Student Debate Will Help Strengthen Personal Views

To the Editors:

When some anti-Semitic signs appeared on campus, President Ambar announced that her administration will not automatically amplify those messages by informing the entire campus each time they appear. But she will surely do an all-campus notification if need be.

I have no idea if she explained to students or the campus what her rationale was before taking this action; in any case, her position does seem to be a good one, if only because there is nothing anyone can ever do to prevent one person — perhaps not even associated with the College — from having the power to sow fear throughout the entire campus by posting hate-filled scribblings.

When President Ambar visited New York City about two weeks ago, she received a few questions from alumni and Oberlin friends about anti-Semitism on campus. I wasn’t there, but I learned that one questioner indicated that a mother had chosen not to enroll her son at Oberlin because she had heard that anti-Semitism is rampant, and far too little is being done to stamp it out.

Arguably, Oberlin College today towers above all other institutions in its abhorrence to anti-Semitism, racism, or any other form of discrimination, injustice, etc. But even here, too many of these evils are alive; therefore, we must redouble our efforts to protect, nurture, and embrace diversity and differences. Specifically, except when there is a reasonable risk of immediate danger, we must become known for our eagerness to hear students, faculty, and especially outside guests whose views we find most repugnant.

The few who may be anti-Semitic, who may wish to use the n-word, who might feel that America belongs to the purest white people, should find at Oberlin an audience willing to debate, not an audience attempting to silence the speakers.

Few holding inflammatory views are generally eager to speak openly. That’s understandable. We should have debates where there is role-playing. In fact, Oberlin has long encouraged students to debate the many sides of arguments or views. These open debates do not necessarily need the actual persons holding despicable views. In fact, we can often examine and critique views more easily when we are not distracted by the presenter.

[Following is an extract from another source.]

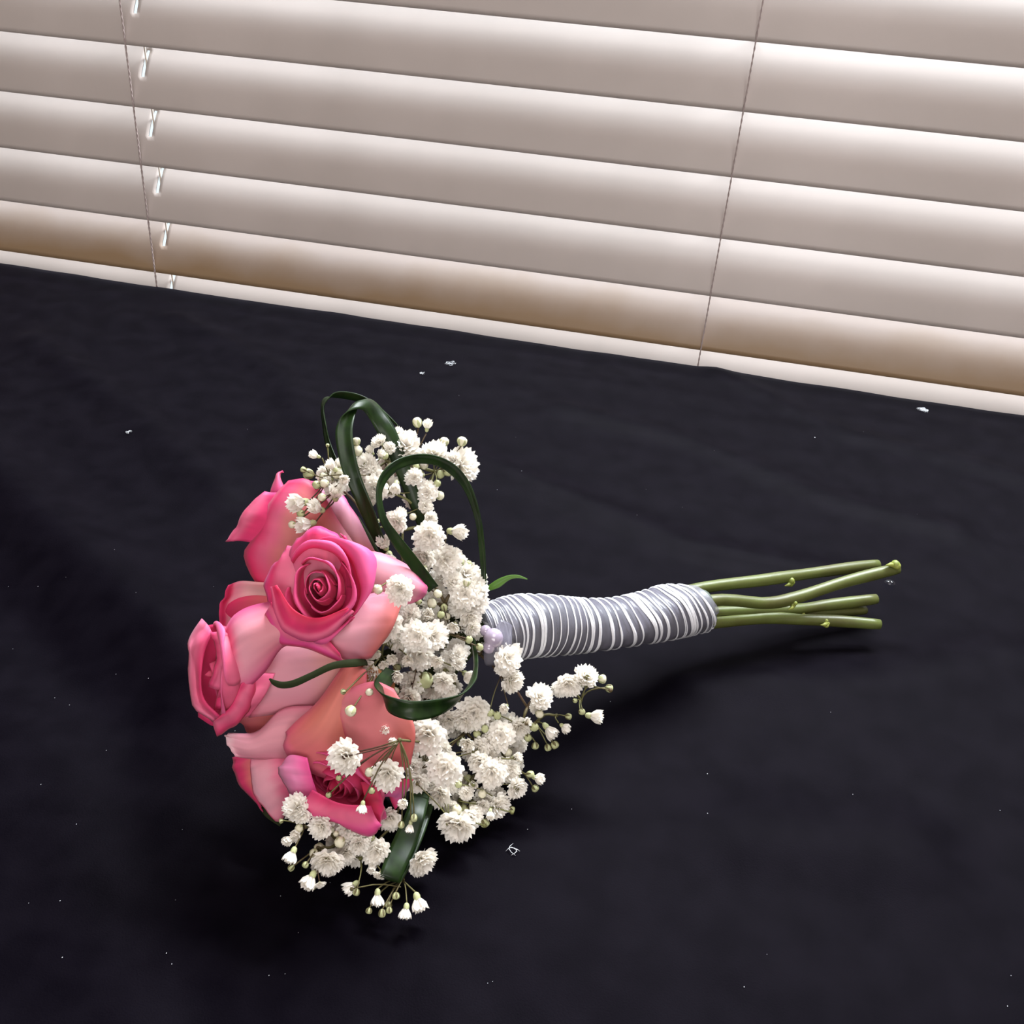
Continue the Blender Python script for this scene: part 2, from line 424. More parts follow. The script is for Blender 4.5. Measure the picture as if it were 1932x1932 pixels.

All professors are in pursuit of the truth and most, along with the many capable students, are willing to help us all become stronger and more effective defenders of our core values of loving, caring, and empowering all humanity. An argument is that we should never give certain people a platform to express hatred. Because these people already have that right under the First Amendment, it is better to offer them an open forum where their opinions may be properly challenged.